Wednesday, January 6, 2010

Kinda Saw This Coming (Orange 74, Tigers 57)

Posted By on Wed, Jan 6, 2010 at 8:23 PM

Here’s a three-step program for college basketball misery:

1) Decide on a rotation of seven players.
2) Start four guards.
3) Visit a Big East team that lost its last game in early January.

As they did for 40 minutes against Kansas in November, the Tigers played a top-10 team tough tonight, if only for the first 20 minutes. Four first-half treys from Roburt Sallie, combined with some sloppy inside play by Syracuse’s big men, had the score tied at halftime, 32-32.

But when the Orange’s Andy Rautins started the second half the same way he ended the first — draining a triple — Memphis had its fate sealed.

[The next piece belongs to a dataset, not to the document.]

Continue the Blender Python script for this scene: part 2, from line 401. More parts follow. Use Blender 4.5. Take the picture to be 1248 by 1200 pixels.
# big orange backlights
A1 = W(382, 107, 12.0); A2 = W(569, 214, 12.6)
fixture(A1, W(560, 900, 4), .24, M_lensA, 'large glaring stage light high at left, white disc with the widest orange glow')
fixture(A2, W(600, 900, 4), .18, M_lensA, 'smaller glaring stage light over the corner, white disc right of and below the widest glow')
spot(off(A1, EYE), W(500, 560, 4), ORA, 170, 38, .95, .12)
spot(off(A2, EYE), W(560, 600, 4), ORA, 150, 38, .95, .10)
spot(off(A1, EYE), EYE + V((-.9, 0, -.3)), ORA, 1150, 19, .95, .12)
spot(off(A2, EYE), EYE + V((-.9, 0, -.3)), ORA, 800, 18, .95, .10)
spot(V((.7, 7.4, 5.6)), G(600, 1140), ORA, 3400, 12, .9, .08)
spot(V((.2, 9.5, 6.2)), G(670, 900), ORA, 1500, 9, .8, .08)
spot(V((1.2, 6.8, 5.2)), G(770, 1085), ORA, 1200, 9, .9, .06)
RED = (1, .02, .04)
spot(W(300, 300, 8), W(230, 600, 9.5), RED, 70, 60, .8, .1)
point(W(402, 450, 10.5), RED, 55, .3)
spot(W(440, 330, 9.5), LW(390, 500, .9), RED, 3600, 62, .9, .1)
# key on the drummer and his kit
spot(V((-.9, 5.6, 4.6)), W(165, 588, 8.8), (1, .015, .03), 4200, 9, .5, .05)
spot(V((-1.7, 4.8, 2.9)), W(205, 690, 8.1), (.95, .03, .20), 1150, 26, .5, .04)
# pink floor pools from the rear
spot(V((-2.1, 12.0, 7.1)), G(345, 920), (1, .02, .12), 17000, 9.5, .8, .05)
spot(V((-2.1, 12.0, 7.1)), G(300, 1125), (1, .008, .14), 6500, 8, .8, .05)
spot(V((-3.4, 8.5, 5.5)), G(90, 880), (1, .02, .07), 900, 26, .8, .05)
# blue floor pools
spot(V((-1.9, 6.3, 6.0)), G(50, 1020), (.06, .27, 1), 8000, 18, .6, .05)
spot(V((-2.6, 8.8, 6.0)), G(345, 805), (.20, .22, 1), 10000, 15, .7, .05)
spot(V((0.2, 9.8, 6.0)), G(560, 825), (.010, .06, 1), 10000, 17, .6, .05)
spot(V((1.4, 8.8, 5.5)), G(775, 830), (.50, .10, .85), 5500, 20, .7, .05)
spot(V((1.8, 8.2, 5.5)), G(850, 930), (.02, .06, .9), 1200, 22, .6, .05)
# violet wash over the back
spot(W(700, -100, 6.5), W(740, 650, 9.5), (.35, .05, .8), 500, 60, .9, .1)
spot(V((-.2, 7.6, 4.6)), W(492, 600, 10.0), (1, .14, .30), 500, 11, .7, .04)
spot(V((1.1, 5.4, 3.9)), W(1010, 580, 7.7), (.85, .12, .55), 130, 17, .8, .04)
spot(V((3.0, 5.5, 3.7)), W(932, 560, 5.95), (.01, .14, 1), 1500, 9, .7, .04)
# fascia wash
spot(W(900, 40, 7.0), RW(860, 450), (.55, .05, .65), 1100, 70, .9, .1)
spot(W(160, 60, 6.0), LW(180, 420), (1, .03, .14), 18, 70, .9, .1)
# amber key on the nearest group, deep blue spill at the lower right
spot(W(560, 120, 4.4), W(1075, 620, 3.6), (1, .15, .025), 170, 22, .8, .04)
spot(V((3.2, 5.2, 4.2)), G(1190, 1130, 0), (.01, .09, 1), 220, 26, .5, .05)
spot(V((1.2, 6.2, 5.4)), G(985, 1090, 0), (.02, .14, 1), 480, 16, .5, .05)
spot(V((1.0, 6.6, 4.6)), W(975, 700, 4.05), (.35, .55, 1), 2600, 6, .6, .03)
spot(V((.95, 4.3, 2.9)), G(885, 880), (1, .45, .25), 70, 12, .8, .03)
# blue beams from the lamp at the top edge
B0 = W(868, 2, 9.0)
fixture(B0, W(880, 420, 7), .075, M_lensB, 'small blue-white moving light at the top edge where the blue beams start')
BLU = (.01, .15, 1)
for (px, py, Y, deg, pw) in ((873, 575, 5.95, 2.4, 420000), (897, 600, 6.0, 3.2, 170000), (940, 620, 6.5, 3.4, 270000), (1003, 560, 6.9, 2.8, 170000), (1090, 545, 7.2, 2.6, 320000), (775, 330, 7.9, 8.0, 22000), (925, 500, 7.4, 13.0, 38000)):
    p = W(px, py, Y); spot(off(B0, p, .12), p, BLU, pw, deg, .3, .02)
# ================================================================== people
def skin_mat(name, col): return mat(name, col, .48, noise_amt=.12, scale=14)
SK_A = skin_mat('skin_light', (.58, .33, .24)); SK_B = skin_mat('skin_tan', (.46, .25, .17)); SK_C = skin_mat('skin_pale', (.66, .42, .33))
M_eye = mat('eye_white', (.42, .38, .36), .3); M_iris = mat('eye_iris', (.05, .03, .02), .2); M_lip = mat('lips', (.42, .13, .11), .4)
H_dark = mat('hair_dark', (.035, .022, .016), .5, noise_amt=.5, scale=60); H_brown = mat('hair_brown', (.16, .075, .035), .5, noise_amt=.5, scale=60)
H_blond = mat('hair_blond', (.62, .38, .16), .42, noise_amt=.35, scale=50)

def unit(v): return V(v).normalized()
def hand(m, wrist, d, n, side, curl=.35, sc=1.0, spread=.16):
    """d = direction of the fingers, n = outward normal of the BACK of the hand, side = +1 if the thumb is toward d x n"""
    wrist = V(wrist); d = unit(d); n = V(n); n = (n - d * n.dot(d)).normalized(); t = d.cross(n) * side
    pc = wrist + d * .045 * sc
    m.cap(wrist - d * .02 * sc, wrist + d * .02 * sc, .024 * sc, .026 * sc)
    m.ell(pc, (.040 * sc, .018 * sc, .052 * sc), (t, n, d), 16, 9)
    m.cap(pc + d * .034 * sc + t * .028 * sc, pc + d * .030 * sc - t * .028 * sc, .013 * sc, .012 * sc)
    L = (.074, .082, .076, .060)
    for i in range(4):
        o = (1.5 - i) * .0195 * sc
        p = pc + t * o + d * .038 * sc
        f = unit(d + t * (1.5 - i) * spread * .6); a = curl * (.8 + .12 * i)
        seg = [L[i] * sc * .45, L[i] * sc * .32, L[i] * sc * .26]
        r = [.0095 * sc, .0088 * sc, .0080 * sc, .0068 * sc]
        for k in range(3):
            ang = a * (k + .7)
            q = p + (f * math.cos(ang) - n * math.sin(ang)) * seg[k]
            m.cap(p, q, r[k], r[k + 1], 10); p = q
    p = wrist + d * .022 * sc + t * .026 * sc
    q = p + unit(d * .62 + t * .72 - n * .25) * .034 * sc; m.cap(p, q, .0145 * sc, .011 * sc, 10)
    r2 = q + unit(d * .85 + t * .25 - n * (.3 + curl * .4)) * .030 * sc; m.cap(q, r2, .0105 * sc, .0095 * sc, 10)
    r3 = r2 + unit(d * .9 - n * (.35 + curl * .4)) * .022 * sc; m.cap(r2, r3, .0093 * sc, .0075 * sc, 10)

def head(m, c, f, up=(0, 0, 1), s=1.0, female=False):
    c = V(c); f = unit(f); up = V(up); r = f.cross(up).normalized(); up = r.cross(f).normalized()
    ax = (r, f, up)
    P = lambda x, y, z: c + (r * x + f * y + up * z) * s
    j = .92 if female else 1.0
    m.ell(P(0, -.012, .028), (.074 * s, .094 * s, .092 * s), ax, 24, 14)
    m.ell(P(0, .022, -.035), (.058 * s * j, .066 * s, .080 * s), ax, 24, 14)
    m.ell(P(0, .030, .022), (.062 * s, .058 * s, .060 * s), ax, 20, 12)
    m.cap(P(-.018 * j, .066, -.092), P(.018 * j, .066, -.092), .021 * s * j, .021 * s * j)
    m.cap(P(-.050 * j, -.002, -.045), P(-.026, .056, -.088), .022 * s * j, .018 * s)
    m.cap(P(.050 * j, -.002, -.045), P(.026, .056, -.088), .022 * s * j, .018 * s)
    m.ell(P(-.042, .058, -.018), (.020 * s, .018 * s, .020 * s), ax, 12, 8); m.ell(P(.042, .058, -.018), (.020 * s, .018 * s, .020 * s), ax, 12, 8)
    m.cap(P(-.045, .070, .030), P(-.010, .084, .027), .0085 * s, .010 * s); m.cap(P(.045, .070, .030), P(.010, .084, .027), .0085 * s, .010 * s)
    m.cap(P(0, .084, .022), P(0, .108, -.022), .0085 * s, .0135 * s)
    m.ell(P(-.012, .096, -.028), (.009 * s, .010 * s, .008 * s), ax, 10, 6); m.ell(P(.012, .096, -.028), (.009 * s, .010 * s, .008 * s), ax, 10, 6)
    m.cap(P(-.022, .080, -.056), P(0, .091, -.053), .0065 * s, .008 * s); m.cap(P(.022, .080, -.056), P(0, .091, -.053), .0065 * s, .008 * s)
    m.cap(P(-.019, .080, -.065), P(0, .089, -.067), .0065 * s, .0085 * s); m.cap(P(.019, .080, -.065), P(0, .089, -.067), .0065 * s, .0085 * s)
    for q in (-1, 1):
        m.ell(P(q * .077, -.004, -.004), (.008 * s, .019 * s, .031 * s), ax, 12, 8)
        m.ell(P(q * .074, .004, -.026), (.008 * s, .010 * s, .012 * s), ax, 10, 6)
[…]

The seventh-ranked Orange outscored the Tigers 42-25 over the final 20 minutes, making Elliot Williams’ missed dunk — that would have drawn the Tigers within a point with 14 minutes to play — merely an embarrassing scratch from a street fight won by unanimous decision.

You have to hope the legacy of the 2009-10 Tigers won’t be playing above themselves against top-tier opponents . . . only to lose. They’ll open Conference USA play Saturday at Southern Miss with precisely zero big wins this season. (Sad truth: the biggest victory the U of M can claim is their win over Oakland, currently 59th in the RPI rankings.) The Tigers entered tonight’s game ranked 134 in the RPI (out of 347 Division I teams). The only C-USA teams in the RPI’s top 100 are UAB (21), Marshall (39), and Tulsa (79), and each of those teams’ ranking will drop when conference play begins. The Tigers’ lone remaining chance for an RPI booster will be their game against Gonzaga (currently 17th) on February 6th at FedExForum.

NCAA tournament? Memphis will likely have to win its fifth straight Conference USA championship. (A tournament title would bring an automatic bid.) More than three losses in C-USA will mean NIT time for this bunch.

• I could listen to Hall of Famer Bob Knight all season long. Unlike his buddy Dick Vitale, Knight actually teaches basketball as he analyzes (imagine that, with 900 wins under his belt).

When facing a zone defense, “Never pass the ball in the direction you’re dribbling.” Elementary, and profound.

“The back line of a zone must know what’s behind it.” Pay attention, kids, when Coach Knight is calling a game.